▶ [Task directions]
Carry none of the pictures over; write out the complete data exactly.

▶ [Raw data]
○ ○ ○ ○ ○ ○ ○
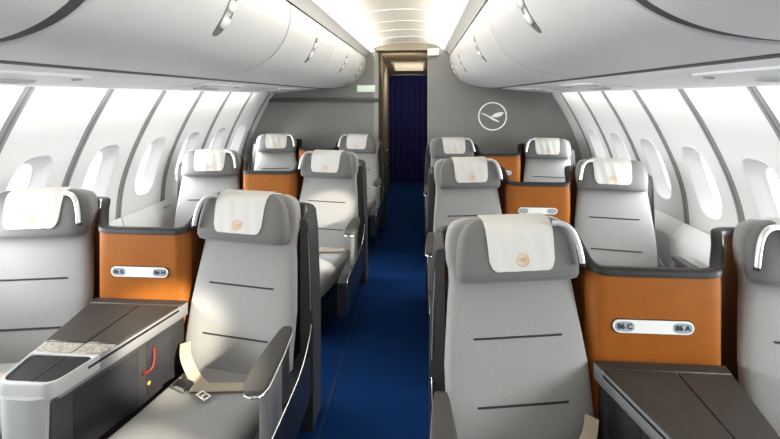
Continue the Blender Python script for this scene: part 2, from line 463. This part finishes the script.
# ------------------------------------------------------------------ console
def make_console(loc, label):
    t = thing('centre_console', label, 'console', loc, 0, 'consoles between paired seats')
    yb, yf = -.012, -.635
    def w(v, inset=0): return .232 + (.098-.232)*v - inset
    def Y(v): return yb + (yf-yb)*v
    def quad(v0, v1, u0, u1, inset=0): return [(w(v0, inset)*u0, Y(v0)), (w(v0, inset)*u1, Y(v0)), (w(v1, inset)*u1, Y(v1)), (w(v1, inset)*u0, Y(v1))][::-1]
    # body below the slab
    bm = B(); add_prism(bm, quad(0, .985, -1, 1, .016), .03, .598, .012, 2); body = obj('console_body', bm, CONBODY, t)
    for s in (-1, 1):          # recessed pockets in both flanks
        for v0, v1, z0, z1 in ((.10, .36, .36, .58), (.42, .86, .30, .57)):
            bm = B()
            a = [(s*(w(v0, .016)+.0015), Y(v0)), (s*(w(v1, .016)+.0015), Y(v1)), (s*(w(v1, .016)-.01), Y(v1)), (s*(w(v0, .016)-.01), Y(v0))]
            add_prism(bm, a, z0, z1); obj('side_pocket', bm, SKIRT, body)
    bm = B(); v0, v1 = .30, .34
    p = smooth_path([(w(.3,.016)-.0+.004, Y(.30), .545), (w(.31,.016)+.012, Y(.31), .51), (w(.33,.016)+.016, Y(.33), .475), (w(.36,.016)+.012, Y(.36), .462), (w(.40,.016)+.006, Y(.40), .468)], 5)
    add_tube(bm, p, .008, 8, .5); obj('red_tab', bm, RED, body)
    bm = B(); add_tube(bm, [(w(.34,.016)-.002, Y(.34), .405), (w(.34,.016)+.004, Y(.34), .405)], .008, 12); obj('yellow_button', bm, GOLD, body)
    # slab
    bm = B(); add_prism(bm, quad(0, .965, -1, 1), .594, .656, .007, 2); slab = obj('slab', bm, CONGREY, t)
    for s in (-1, 1):
        bm = B(); a = [(s*(w(.10)+.0015), Y(.10)), (s*(w(.80)+.0015), Y(.80)), (s*(w(.80)-.006), Y(.80)), (s*(w(.10)-.006), Y(.10))]
        add_prism(bm, a, .637, .646); obj('slab_gap', bm, BLACK, slab)
    bm = B(); add_prism(bm, quad(.003, .085, -.99, .99), .652, .662, .003, 1); obj('rear_strip', bm, CONTOP, t)
    for u0, u1 in ((-.985, .125), (.150, .985)):
        bm = B(); add_prism(bm, quad(.093, .60, u0, u1), .652, .662, .003, 1); obj('top_panel', bm, CONTOP, t)
    for u0, u1 in ((-.985, .125), (.150, .985)):
        bm = B(); add_prism(bm, quad(.608, .715, u0, u1), .652, .662, .002, 1); obj('patterned_strip', bm, PATTERN, t)
    # tray frame: white rounded rim around two dark trays
    bm = B()
    def rr(v0, v1, ins, z, rad, N=8):
        q = quad(v0, v1, -1, 1, ins); out = []
        for i in range(4):
            c = Vector(q[i]); a = (Vector(q[i-1])-c); b = (Vector(q[(i+1) % 4])-c)
            r = rad[i]
            pa, pb = c+a.normalized()*r, c+b.normalized()*r
            for k in range(N+1):
                tt = k/N; pt = pa*(1-tt)**2 + c*2*tt*(1-tt) + pb*tt*tt; out.append((pt.x, pt.y, z))
        return out
    # quad order reversed: [front-left.. ] radii
    ro, ri = (.035,.035,.005,.005), (.035,.035,.03,.03)
    loops = [rr(.722, 1.012, -.001, .610, ro), rr(.722, 1.012, -.001, .657, ro), rr(.724, 1.006, .001, .663, ro), rr(.738, .988, .006, .663, ri), rr(.741, .985, .008, .660, ri), rr(.741, .985, .008, .648, ri)]
    add_loft(bm, loops, cap=False); fr = obj('tray_frame', bm, CONWHITE, t, ang=50)
    bm = B(); L = rr(.740, .986, .0075, .658, ri); vs = [bm.verts.new(p) for p in L]; bm.faces.new(vs)
    bmesh.ops.solidify(bm, geom=bm.faces[:], thickness=.004); obj('tray', bm, TRAY, t)
    bm = B(); add_prism(bm, quad(.745, .98, .03, .11, .010), .6575, .6595); obj('tray_ridge', bm, BLACK, t)
    # white front panel of the console
    bm = B()
    wf = .080; loops = []
    for z, sc in ((.035,.80),(.10,.84),(.35,.92),(.55,.98),(.62,1.0)):
        loops.append([(x*sc, yf-.004-.020*(1-(abs(x)/wf)**4)+yy, z) for x, yy in [(-wf+2*wf*i/12, 0) for i in range(13)]] + [(wf*sc, yf+.03, z), (-wf*sc, yf+.03, z)])
    add_loft(bm, loops); obj('front_panel', bm, CONWHITE, t, ang=50)
    return t

# ------------------------------------------------------------------ place the seat pairs
PITCH = 1.645
RX, RY = .868, 1.675        # centre of the right pair, its front row depth
LX, LY = -1.295, 2.03
HS = .52
DX = {('K',0): -.05, ('H',0): -.044, ('A',0): .032, ('C',0): -.005, ('K',1): .012, ('K',2): .04, ('H',2): .02}
lab = {
 ('K',0): 'grey window seat nearest the camera, beside the 86 K end of its number plate',
 ('H',0): 'grey aisle seat with beige belt in full view, beside number 86 H',
 ('C',0): 'grey seat at the aisle, beside the 86 C end of its number plate',
 ('A',0): 'grey window seat cut by the frame, beside the 86 A end of its plate',
 ('K',1): 'grey window seat in the second row behind the 86 K and 86 H divider',
 ('H',1): 'grey sunlit aisle seat directly behind seat 86 H, second row',
 ('C',1): 'grey aisle seat directly behind seat 86 C, second row',
 ('A',1): 'pale grey window seat in the second row behind the 86 C and 86 A divider',
 ('K',2): 'small grey window seat in the rear row before the plain left bulkhead',
 ('H',2): 'small grey aisle seat in the rear row below the exit sign',
 ('C',2): 'small grey aisle seat in the rear row before the emblem bulkhead',
 ('A',2): 'small grey window seat in the rear row right of the emblem',
}
PROTO = {}
for r in range(3):
    for side, (cx, cy) in (('L', (LX, LY)), ('R', (RX, RY))):
        ids = ('K', 'H') if side == 'L' else ('C', 'A')
        y = cy + PITCH*r
        for s, idn in ((1, ids[0]), (-1, ids[1])):
            x = cx - s*HS + DX.get((idn, r), 0)
            l = lab[(idn, r)]; nm = 'passenger_seat'
            win = idn in 'KA'; key = (s, win)
            if key not in PROTO: PROTO[key] = make_seat(nm, s, l, (x, y, 0), -.12 if win else 0.)
            else: dup(PROTO[key], (x, y, 0), l, YAW*s)
make_divider((LX-.03, LY, 0), 'orange divider carrying the plate with numbers 86 K and 86 H', '86 K', '86 H', 1, 2)
make_divider((RX-.012, RY, 0), 'orange divider carrying the plate with numbers 86 C and 86 A', '86 C', '86 A', 0, 1)
dv = make_divider((LX, LY+PITCH, 0), 'orange divider between the second row seats on the left of the aisle')
dup(dv, (RX, RY+PITCH, 0), 'orange divider between the second row seats on the right of the aisle')
dup(dv, (LX+.03, LY+2*PITCH, 0), 'orange divider between the rear row seats below the exit sign')
dup(dv, (RX, RY+2*PITCH, 0), 'orange divider between the rear row seats before the emblem bulkhead')
cl = make_console((LX-.030, LY, 0), 'grey console with dark trays and white front beside seat 86 H')
dup(cl, (RX-.012, RY, 0), 'console with dark brown split top in front of number plate 86 C and 86 A')
CONSOLE_PROTO = cl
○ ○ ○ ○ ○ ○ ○
▶ [Right answer]
Continue the Blender Python script for this scene: part 2, from line 463. This part finishes the script.
# ------------------------------------------------------------------ console
def make_console(loc, label):
    t = thing('centre_console', label, 'console', loc, 0, 'consoles between paired seats')
    yb, yf = -.012, -.635
    def w(v, inset=0): return .232 + (.098-.232)*v - inset
    def Y(v): return yb + (yf-yb)*v
    def quad(v0, v1, u0, u1, inset=0): return [(w(v0, inset)*u0, Y(v0)), (w(v0, inset)*u1, Y(v0)), (w(v1, inset)*u1, Y(v1)), (w(v1, inset)*u0, Y(v1))][::-1]
    # body below the slab
    bm = B(); add_prism(bm, quad(0, .985, -1, 1, .016), .03, .598, .012, 2); body = obj('console_body', bm, CONBODY, t)
    for s in (-1, 1):          # recessed pockets in both flanks
        for v0, v1, z0, z1 in ((.10, .36, .36, .58), (.42, .86, .30, .57)):
            bm = B()
            a = [(s*(w(v0, .016)+.0015), Y(v0)), (s*(w(v1, .016)+.0015), Y(v1)), (s*(w(v1, .016)-.01), Y(v1)), (s*(w(v0, .016)-.01), Y(v0))]
            add_prism(bm, a, z0, z1); obj('side_pocket', bm, SKIRT, body)
    bm = B(); v0, v1 = .30, .34
    p = smooth_path([(w(.3,.016)-.0+.004, Y(.30), .545), (w(.31,.016)+.012, Y(.31), .51), (w(.33,.016)+.016, Y(.33), .475), (w(.36,.016)+.012, Y(.36), .462), (w(.40,.016)+.006, Y(.40), .468)], 5)
    add_tube(bm, p, .008, 8, .5); obj('red_tab', bm, RED, body)
    bm = B(); add_tube(bm, [(w(.34,.016)-.002, Y(.34), .405), (w(.34,.016)+.004, Y(.34), .405)], .008, 12); obj('yellow_button', bm, GOLD, body)
    # slab
    bm = B(); add_prism(bm, quad(0, .965, -1, 1), .594, .656, .007, 2); slab = obj('slab', bm, CONGREY, t)
    for s in (-1, 1):
        bm = B(); a = [(s*(w(.10)+.0015), Y(.10)), (s*(w(.80)+.0015), Y(.80)), (s*(w(.80)-.006), Y(.80)), (s*(w(.10)-.006), Y(.10))]
        add_prism(bm, a, .637, .646); obj('slab_gap', bm, BLACK, slab)
    bm = B(); add_prism(bm, quad(.003, .085, -.99, .99), .652, .662, .003, 1); obj('rear_strip', bm, CONTOP, t)
    for u0, u1 in ((-.985, .125), (.150, .985)):
        bm = B(); add_prism(bm, quad(.093, .60, u0, u1), .652, .662, .003, 1); obj('top_panel', bm, CONTOP, t)
    for u0, u1 in ((-.985, .125), (.150, .985)):
        bm = B(); add_prism(bm, quad(.608, .715, u0, u1), .652, .662, .002, 1); obj('patterned_strip', bm, PATTERN, t)
    # tray frame: white rounded rim around two dark trays
    bm = B()
    def rr(v0, v1, ins, z, rad, N=8):
        q = quad(v0, v1, -1, 1, ins); out = []
        for i in range(4):
            c = Vector(q[i]); a = (Vector(q[i-1])-c); b = (Vector(q[(i+1) % 4])-c)
            r = rad[i]
            pa, pb = c+a.normalized()*r, c+b.normalized()*r
            for k in range(N+1):
                tt = k/N; pt = pa*(1-tt)**2 + c*2*tt*(1-tt) + pb*tt*tt; out.append((pt.x, pt.y, z))
        return out
    # quad order reversed: [front-left.. ] radii
    ro, ri = (.035,.035,.005,.005), (.035,.035,.03,.03)
    loops = [rr(.722, 1.012, -.001, .610, ro), rr(.722, 1.012, -.001, .657, ro), rr(.724, 1.006, .001, .663, ro), rr(.738, .988, .006, .663, ri), rr(.741, .985, .008, .660, ri), rr(.741, .985, .008, .648, ri)]
    add_loft(bm, loops, cap=False); fr = obj('tray_frame', bm, CONWHITE, t, ang=50)
    bm = B(); L = rr(.740, .986, .0075, .658, ri); vs = [bm.verts.new(p) for p in L]; bm.faces.new(vs)
    bmesh.ops.solidify(bm, geom=bm.faces[:], thickness=.004); obj('tray', bm, TRAY, t)
    bm = B(); add_prism(bm, quad(.745, .98, .03, .11, .010), .6575, .6595); obj('tray_ridge', bm, BLACK, t)
    # white front panel of the console
    bm = B()
    wf = .080; loops = []
    for z, sc in ((.035,.80),(.10,.84),(.35,.92),(.55,.98),(.62,1.0)):
        loops.append([(x*sc, yf-.004-.020*(1-(abs(x)/wf)**4)+yy, z) for x, yy in [(-wf+2*wf*i/12, 0) for i in range(13)]] + [(wf*sc, yf+.03, z), (-wf*sc, yf+.03, z)])
    add_loft(bm, loops); obj('front_panel', bm, CONWHITE, t, ang=50)
    return t

# ------------------------------------------------------------------ place the seat pairs
PITCH = 1.645
RX, RY = .868, 1.675        # centre of the right pair, its front row depth
LX, LY = -1.295, 2.03
HS = .52
DX = {('K',0): -.05, ('H',0): -.044, ('A',0): .032, ('C',0): -.005, ('K',1): .012, ('K',2): .04, ('H',2): .02}
lab = {
 ('K',0): 'grey window seat nearest the camera, beside the 86 K end of its number plate',
 ('H',0): 'grey aisle seat with beige belt in full view, beside number 86 H',
 ('C',0): 'grey seat at the aisle, beside the 86 C end of its number plate',
 ('A',0): 'grey window seat cut by the frame, beside the 86 A end of its plate',
 ('K',1): 'grey window seat in the second row behind the 86 K and 86 H divider',
 ('H',1): 'grey sunlit aisle seat directly behind seat 86 H, second row',
 ('C',1): 'grey aisle seat directly behind seat 86 C, second row',
 ('A',1): 'pale grey window seat in the second row behind the 86 C and 86 A divider',
 ('K',2): 'small grey window seat in the rear row before the plain left bulkhead',
 ('H',2): 'small grey aisle seat in the rear row below the exit sign',
 ('C',2): 'small grey aisle seat in the rear row before the emblem bulkhead',
 ('A',2): 'small grey window seat in the rear row right of the emblem',
}
PROTO = {}
for r in range(3):
    for side, (cx, cy) in (('L', (LX, LY)), ('R', (RX, RY))):
        ids = ('K', 'H') if side == 'L' else ('C', 'A')
        y = cy + PITCH*r
        for s, idn in ((1, ids[0]), (-1, ids[1])):
            x = cx - s*HS + DX.get((idn, r), 0)
            l = lab[(idn, r)]; nm = 'passenger_seat'
            win = idn in 'KA'; key = (s, win)
            if key not in PROTO: PROTO[key] = make_seat(nm, s, l, (x, y, 0), -.12 if win else 0.)
            else: dup(PROTO[key], (x, y, 0), l, YAW*s)
make_divider((LX-.03, LY, 0), 'orange divider carrying the plate with numbers 86 K and 86 H', '86 K', '86 H', 1, 2)
make_divider((RX-.012, RY, 0), 'orange divider carrying the plate with numbers 86 C and 86 A', '86 C', '86 A', 0, 1)
dv = make_divider((LX, LY+PITCH, 0), 'orange divider between the second row seats on the left of the aisle')
dup(dv, (RX, RY+PITCH, 0), 'orange divider between the second row seats on the right of the aisle')
dup(dv, (LX+.03, LY+2*PITCH, 0), 'orange divider between the rear row seats below the exit sign')
dup(dv, (RX, RY+2*PITCH, 0), 'orange divider between the rear row seats before the emblem bulkhead')
cl = make_console((LX-.030, LY, 0), 'grey console with dark trays and white front beside seat 86 H')
dup(cl, (RX-.012, RY, 0), 'console with dark brown split top in front of number plate 86 C and 86 A')
CONSOLE_PROTO = cl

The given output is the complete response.